Em dez anos de mandato, que todos os PR têm cumprido até agora, são raros, quase únicos, os momentos de real ou potencial crise política que exigiram uma intervenção mais assinalável e marcante do Presidente de serviço. Soares em 1987, ao recusar uma aliança PS-PRD e dissolver a AR. Sampaio em 2004 com a posse e subsequente queda do Governo de Santana Lopes. E pouco mais. Ramalho Eanes foi outra história, a da atribulada transição do PREC para a democracia.
Cavaco Silva teve, em Belém, o seu momento mais determinante no verão de 2013, com a ‘crise do irrevogável’. Na qual, querendo ser institucionalmente original, engendrou uma proposta abstrusa de antecipar eleições a troca de um consenso falhado entre PS e PSD/CDS. E pouco mais.
Pode dizer-se que Cavaco teve pouca sorte ao apanhar em cima com uma crise internacional, logo em 2008, e com um 1.º-ministro como Sócrates, que levou o país à beira da bancarrota, à intervenção externa, à austeridade e ao empobrecimento. Mas Cavaco também falhou em episódios tão infaustos como os das escutas em Belém ou das pensões que não chegavam para pagar as despesas. E nunca conseguiu sair da rigidez institucional, que está na sua natureza, para criar uma relação de maior proximidade com os portugueses. Tudo isso explica a impopularidade final.

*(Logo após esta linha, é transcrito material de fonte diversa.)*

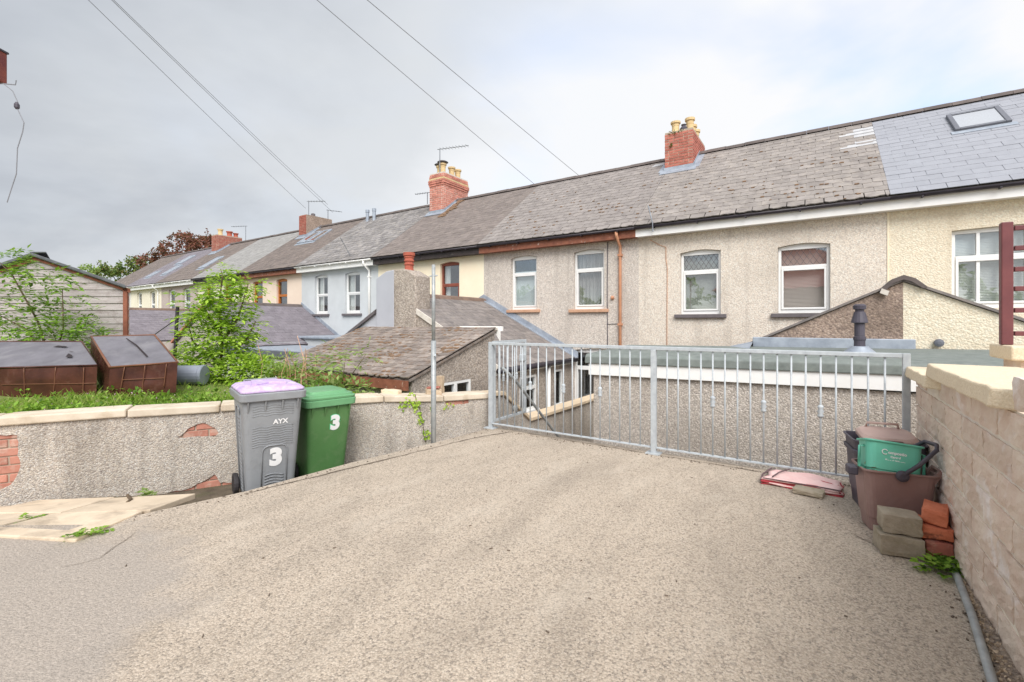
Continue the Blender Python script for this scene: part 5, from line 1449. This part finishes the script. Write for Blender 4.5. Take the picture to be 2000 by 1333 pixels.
# folded pink cloth
TC = thing("folded_cloth", "faded pink cloth with red hems folded flat under the railing", "cloth", (-.12, 4.66, .0))
rn = random.Random(5)
for li, (z, sx, sy, mt) in enumerate(((.012, 1.0, 1.0, "tarp_red"), (.026, .98, .99, "tarp"), (.040, .985, .98, "tarp_red"), (.052, .96, .97, "tarp"))):
    g = MB(); nx, ny = 16, 10
    C0 = [Vector((-.42, 4.48, 0)), Vector((.155, 4.49, 0)), Vector((.165, 4.82, 0)), Vector((-.36, 4.84, 0))]
    cen = sum(C0, Vector()) / 4
    vs = []
    for j in range(ny + 1):
        for i in range(nx + 1):
            u, v = i / nx, j / ny
            p = (C0[0] * (1-u) + C0[1] * u) * (1-v) + (C0[3] * (1-u) + C0[2] * u) * v
            p = cen + Vector(((p.x - cen.x) * sx, (p.y - cen.y) * sy, 0))
            edge = min(u, 1-u, v, 1-v)
            zz = z + .012 * sin(u * 9 + li) * (.4 + .6 * v) * .5 + .006 * sin(v * 13 + u * 5 + li * 2) - (.012 if edge < .03 else 0)
            p.x += .012 * sin(v * 8 + li * 1.7); p.y += .010 * sin(u * 11 + li * 2.3)
            vs.append((p.x, p.y, max(.004, zz + .006)))
    g.add(vs, [(j*(nx+1)+i, j*(nx+1)+i+1, (j+1)*(nx+1)+i+1, (j+1)*(nx+1)+i) for j in range(ny) for i in range(nx)])
    o = g.build("fold", mt, TC, smooth=True)
    so = o.modifiers.new("thick", 'SOLIDIFY'); so.thickness = .010
g = MB(); g.tube([(-.33, 4.50, .074), (-.29, 4.66, .076), (-.22, 4.82, .074)], .006, 5); g.tube([(-.42, 4.49, .03), (-.415, 4.6, .05), (-.36, 4.83, .055)], .008, 5); g.tube([(-.40, 4.475, .058), (0, 4.485, .055), (.14, 4.49, .05)], .005, 5)
g.build("binding", "tarp_dark", TC)
# pipe along the wall foot
PIPE = MB().tube([(.622, 3.62, .02), (.618, 3.4, .018), (.595, 3.0, .018), (.560, 2.6, .018), (.47, 1.6, .018), (.40, .6, .018)], .017, 10).build("conduit_pipe", "galv_old", None, smooth=True)
tag(PIPE, "grey conduit pipe lying along the foot of the block wall", "pipe")
g = MB(); ys_ = [4.8, 4.2, 3.7, 3.5, 3.2, 2.9, 2.6, 2.2, 1.5, 0]
lft = [.60, .61, .62, .635, .62, .605, .585, .56, .5, .42]
g.add([(x, y, .006) for x, y in zip(lft, ys_)] + [(.66, y, .02) for y in ys_], [(i+1, i, len(ys_)+i, len(ys_)+i+1) for i in range(len(ys_)-1)])
g.build("rough_edge", "gravel_strip", slab, fix=True)
g = MB()
for k in range(420):
    y = random.uniform(1.5, 3.6); x = random.uniform(.5 + (y - 2.2) * .055 + .06, .645); r = random.uniform(.002, .006)
    g.ob((x, y, .012), rvec() * r, rvec() * r, rvec() * r)
g.build("mortar_crumbs", "stone", slab, kind="stuff")
# twigs and dead bits on the slab
g = MB()
for k in range(30):
    x, y = random.uniform(-3.4, .4), random.uniform(.9, 4.4); a_ = random.uniform(0, pi); l = random.uniform(.004, .011)
    g.ob((x, y, .004), (cos(a_) * l, sin(a_) * l, 0), (-sin(a_) * .002, cos(a_) * .002, 0), (0, 0, .003))
for k in range(260):
    t_ = random.random()
    if t_ < .45: x, y = random.uniform(-3.4, .5), 4.86 - abs(random.gauss(0, .05))
    elif t_ < .7: y = random.uniform(1.2, 4.8); x = edge_x(y) + abs(random.gauss(0, .06)) + .02
    else: y = random.uniform(1.6, 4.6); x = .60 - abs(random.gauss(0, .06))
    a_ = random.uniform(0, pi); l = random.uniform(.003, .009)
    g.ob((x, y, .004), (cos(a_) * l, sin(a_) * l, 0), (-sin(a_) * l * .5, cos(a_) * l * .5, 0), (0, 0, .003))
g.build("leaf_litter", "crack", slab, kind="stuff")
TW = MB().tube([(-4.80, 1.42, -.055), (-4.66, 1.40, -.05), (-4.60, 1.36, -.05)], .012, 6).build("twig", "bark", None); tag(TW, "short broken twig on a paving slab", "twig")
# ------------------------------------------------------------------ shed in the raised garden
SH = thing("garden_shed", "weathered grey board shed with felt roof and red-brown trim", "shed", (-11.3, 2.1, .8))
SO = Vector((-9.985, 2.965, 0))      # right front corner
SDV = (FW - RT * .92).normalized()
def sp(u, dpt, z): return SO + RT * u + (SDV if dpt > .05 else FW) * dpt + Vector((0, 0, z))
WID = 3.15; AP = -1.56; ZEV, ZAP = 1.98, 2.52
def roofz(u): return ZEV + (ZAP - ZEV) * (1 - abs(u - AP) / 1.56)
z = .55; k = 0
while z < ZAP - .03:
    z1 = z + .118
    # board from the left to the right end, cut to the gable
    def half(zz): return WID if zz <= ZEV else max(0, 1.56 * (1 - (zz - ZEV) / (ZAP - ZEV))) * 2
    h0 = half(z); h1 = half(min(z1, ZAP))
    if h0 < .12: break
    a0, b0, a1, b1 = AP - h0/2, AP + h0/2, AP - h1/2, AP + h1/2
    jt = random.uniform(-.002, .002)
    P = [sp(a0, -.022 + jt, z), sp(b0, -.022 + jt, z), sp(b0, .004, z), sp(a0, .004, z), sp(a1, -.006 + jt, z1 + .012), sp(b1, -.006 + jt, z1 + .012), sp(b1, .004, z1 + .012), sp(a1, .004, z1 + .012)]
    MB().hexa(P).build("board", "shed_board", SH)
    z = z1; k += 1
g = MB(); g.prism([sp(0, .006, .4), sp(0, 2.4, .4), sp(0, 2.4, ZEV), sp(0, .006, ZEV)], -RT * .02); g.build("side_wall", "shed_board", SH, fix=True)
MB().ob(sp(-.02, -.03, 1.25), RT * .035, FW * .02, Vector((0, 0, .73))).build("corner_post", "shed_trim", SH)
for sgn in (-1, 1):
    e = AP + sgn * 1.62
    zE = roofz(e)
    P = [sp(AP, -.13, ZAP + .02), sp(e, -.13, zE + .02), sp(e, -.13, zE + .075), sp(AP, -.13, ZAP + .075)]
    g = MB(); g.prism(P, SDV * 2.6); g.build("roof", "felt_dark", SH, fix=True, bevel=.012)
    P = [sp(AP, -.05, ZAP - .05), sp(e, -.05, zE - .05), sp(e, -.05, zE + .015), sp(AP, -.05, ZAP + .015)]
    g = MB(); g.prism(P, FW * .02); g.build("barge_board", "shed_trim", SH, fix=True)
MB().ob(sp(AP, 1.17, ZAP + .08), RT * .14, SDV * 1.3, Vector((0, 0, .012))).build("ridge_felt", "felt_dark", SH, bevel=.01)

# ------------------------------------------------------------------ upturned sofa bases
def sofa(name, label, top4, bot2, holes, seams, seed):
    """top4: front-left, front-right, back-right, back-left; bot2: front-left, front-right (foot)"""
    T = thing(name, label, "sofa base", (sum(p[0] for p in top4)/4, sum(p[1] for p in top4)/4, .5), "upturned brown sofa bases")
    t = [Vector(p) for p in top4]; b0, b1 = Vector(bot2[0]), Vector(bot2[1])
    dn = ((b0 - t[0]) + (b1 - t[1])) / 2
    b2, b3 = t[2] + dn, t[3] + dn
    rn = random.Random(seed)
    def face(a, b, c, d, n, m, nm, mat, amp):
        g = MB(); vs = []
        nr = (b - a).cross(d - a).normalized()
        for j in range(m + 1):
            for i in range(n + 1):
                u, v = i / n, j / m; p = (a*(1-u) + b*u)*(1-v) + (d*(1-u) + c*u)*v
                e = min(u, 1-u, v, 1-v) * 4; e = min(1, e)
                p = p + nr * amp * e * (sin(u*5.3 + seed) * sin(v*4.1 + seed*2) + rn.uniform(-.25, .25))
                vs.append(p)
        g.add(vs, [(j*(n+1)+i, j*(n+1)+i+1, (j+1)*(n+1)+i+1, (j+1)*(n+1)+i) for j in range(m) for i in range(n)])
        return g.build(nm, mat, T, smooth=True)
    top_ = face(t[0], t[1], t[2], t[3], 20, 12, "dust_cover", "dust_cloth", .014)
    face(b0, b1, t[1], t[0], 20, 8, "front_panel", "leather", .014)
    face(b1, b2, t[2], t[1], 10, 8, "side_panel", "leather", .012); face(b3, b0, t[0], t[3], 10, 8, "side_panel", "leather", .012); face(b2, b3, t[3], t[2], 10, 6, "back_panel", "leather", .01)
    g = MB(); P = [t[0], t[1], t[2], t[3], t[0]]
    g.tube(P, .013, 6); g.build("piping", "leather_seam" if seed == 2 else "leather", T, smooth=True)
    nr = (b1 - b0).cross(t[0] - b0).normalized()
    g = MB()
    for (u0, v0, u1, v1) in seams:
        q = lambda u, v: (b0*(1-u) + b1*u)*(1-v) + (t[0]*(1-u) + t[1]*u)*v + nr * .013
        g.tube([q(u0 + (u1-u0)*i/6, v0 + (v1-v0)*i/6) for i in range(7)], .0045, 5)
    g.build("seam", "leather_seam", T, smooth=True)
    nt_ = (t[1] - t[0]).cross(t[3] - t[0]).normalized()
    for (pts) in holes:
        g = MB(); g.poly([(t[0]*(1-u) + t[1]*u)*(1-v) + (t[3]*(1-u) + t[2]*u)*v + nt_ * .022 for u, v in pts]); g.build("tear", "torn", T)
    return T
sofa("sofa_base", "long brown leatherette sofa base upside down with torn grey underside", [(-8.11, .723, .87), (-6.778, 1.731, .906), (-7.921, 1.87, 1.142), (-9.218, .945, 1.144)], [(-8.11, .723, .46), (-6.79, 1.722, .49)],
     [[(.76, .70), (.80, .76), (.87, .72), (.85, .68), (.80, .70)], [(.82, .28), (.85, .42), (.87, .35), (.86, .26)], [(.86, .5), (.87, .52), (.9, .47)]], [(.55, .02, .54, .98), (.40, .55, 1.0, .52), (.73, .02, .74, .98), (.92, .05, .92, .95)], 1)
sofa("sofa_base", "smaller brown sofa base tipped on its side next to the grey drum", [(-6.594, 1.793, .888), (-6.14, 2.277, .932), (-7.14, 2.391, 1.228), (-7.691, 1.904, 1.211)], [(-6.62, 1.775, .53), (-6.155, 2.266, .585)],
     [[(.60, .18), (.635, .2), (.60, .6), (.52, .86), (.50, .84), (.57, .55)]], [(.18, .02, .22, .98), (.50, .02, .52, .98), (.82, .2, .84, .98), (.2, .58, .83, .52)], 2)
DR = thing("grey_drum", "grey plastic drum lying on its side by the sofa bases", "drum", (-6.62, 2.58, .56))
ax = (RT * .98 + FW * .12)
MB().lathe(Vector((-6.80, 2.50, .72)), [(.12, 0), (.125, .01), (.125, .30), (.13, .31), (.13, .33), (.125, .34), (.118, .345), (.02, .348)], 20, ax).build("drum_body", "drum_grey", DR, smooth=False)
SK = MB().ob((-7.66, 2.82, 1.2), RT * .016 , FW * .016, Vector((.02, .012, .42))).build("stake", "black_plastic", None)
tag(SK, "thin black stake standing between the shed and the sapling", "stake")
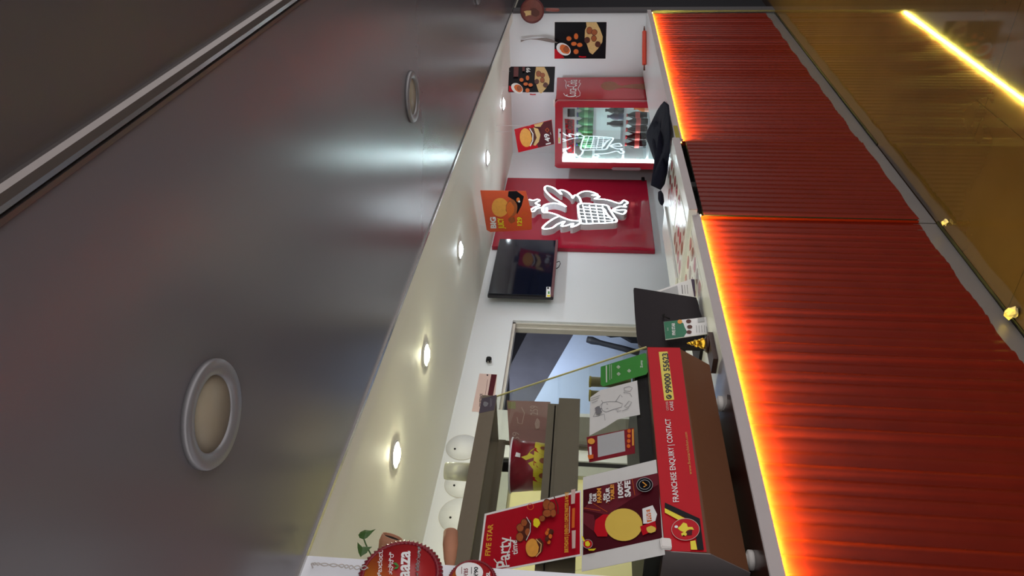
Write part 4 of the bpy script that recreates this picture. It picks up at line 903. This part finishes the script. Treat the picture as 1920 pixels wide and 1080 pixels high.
a.ell((1440, 800), 155, 112, CWH, 30); a.text('₹85', (1425, 840), (1425, 755), (1375, 840), RIMR, 0.02); a.text('₹90', (1540, 850), (1540, 740), (1490, 850), PDRK, 0.02)
a.text('1.75L', (1672, 900), (1672, 795), (1630, 900), CWH, 0.03); a.line([(1355, 820), (1355, 742)], 6, RIMR); a.line([(1465, 820), (1465, 745)], 6, PDRK)
a.build('lettering', t)
# terracotta pots and money plant on the column side
def pot(c_, ax, L, r, label):
    t = thing('terracotta_cup', c_, label, 'pot')
    MB().lathe([(r*0.35, 0), (r*0.8, L*0.35), (r, L*0.7), (r*0.95, L), (r*0.86, L), (r*0.88, L*0.7), (r*0.6, L*0.3), (0.0001, L*0.1)], c_, ax, 32).build('shell', TERRA, t)
    MB().lathe([(r*0.83, L*0.9), (0.0001, L*0.88)], c_, ax, 24).build('mouth_shade', mat('pot_shade_dark', (30, 22, 18), 0.9), t)  # dark disk painted as the shade inside the pot mouth
    MB().tube([c_, Vector((1.223, c_.y+0.01, c_.z))], 0.002, 6).build('wire', BLACK, t)
    return t
pa, pb = atY(720, 1050, 1.90), atY(736, 1006, 1.85)
pot(pa, (pb-pa), (pb-pa).length, 0.034, 'curved terracotta pot partly behind the large round sign')
pa, pb = atY(843, 1075, 1.80), atY(845, 998, 1.80)
pot(pa, (pb-pa), (pb-pa).length, 0.022, 'slim terracotta pot just left of the cabinet top')
zl = Zm(540, 980, 5.333)
MP_ = thing('money_plant', atY(*zl(820, 330), 1.84), 'money plant with two green leaves beside the round sign', 'plant')
LF = mat('leaf_green', (62, 96, 44), 0.45, var=0.25)
def leaf(pts, rib, nm='leaf'):
    P = [atY(*zl(*q_), 1.84) for q_ in pts]; c_ = sum(P, Vector())/len(P)+Vector((0, -0.008, 0)); n_ = len(P)
    V = P+[c_]+[p_+Vector((0, 0.0012, 0)) for p_ in P]+[c_+Vector((0, 0.0012, 0))]
    return MB().add(V, [[i, (i+1) % n_, n_] for i in range(n_)]+[[n_+1+(i+1) % n_, n_+1+i, 2*n_+1] for i in range(n_)]+[[i, n_+1+i, n_+1+(i+1) % n_, (i+1) % n_] for i in range(n_)], 0, False).build(nm, LF, MP_)
leaf([(875, 64), (835, 80), (770, 72), (725, 92), (703, 122), (715, 150), (755, 166), (790, 150), (820, 120), (845, 92)], None)
leaf([(695, 195), (712, 215), (745, 238), (800, 240), (840, 240), (800, 275), (790, 300), (745, 325), (725, 342), (705, 300), (695, 250)], None)
MB().tube([atY(*zl(*q_), 1.845) for q_ in ((758, 160), (772, 200), (788, 238), (820, 300), (860, 380), (900, 420))], 0.0022, 6).build('stem', LF, MP_)

# ------------------------------------------------------------------ litter on the floor
PL = mat('tissue_cream', (232, 214, 160), 0.7, var=0.1)
for x_, y_, r_, lb in ((2.47, 1.722, 0.024, 'larger crumpled cream tissue on the floor by the plinth'), (3.165, 1.715, 0.014, 'smaller crumpled paper scrap on the floor below the flap')):
    bm = bmesh.new(); bmesh.ops.create_icosphere(bm, subdivisions=2, radius=r_, matrix=Matrix.Translation((x_, y_, r_*0.75)))
    for v in bm.verts: v.co += Vector((random.uniform(-1, 1), random.uniform(-1, 1), random.uniform(-.7, .7)))*r_*0.35; v.co.z = max(0.0008, v.co.z)
    o = MB().bm(bm, 0, False).build('crumpled_paper', PL); tag(o, lb, 'paper')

Já como primeiro-ministro, de 1985 a 1995, Cavaco foi o rosto de uma nova política, do progresso e desenvolvimento do país, de rigor e exigência na governação, de aproximação de Portugal aos padrões e índices europeus. É essa a marca indelével que ficará dos seus 40 anos de intervenção pública.
Uma marca que nenhum dos primeiros-ministros socialistas conseguiu deixar. E é sobretudo por isso que a esquerda gosta tão pouco de Cavaco Silva.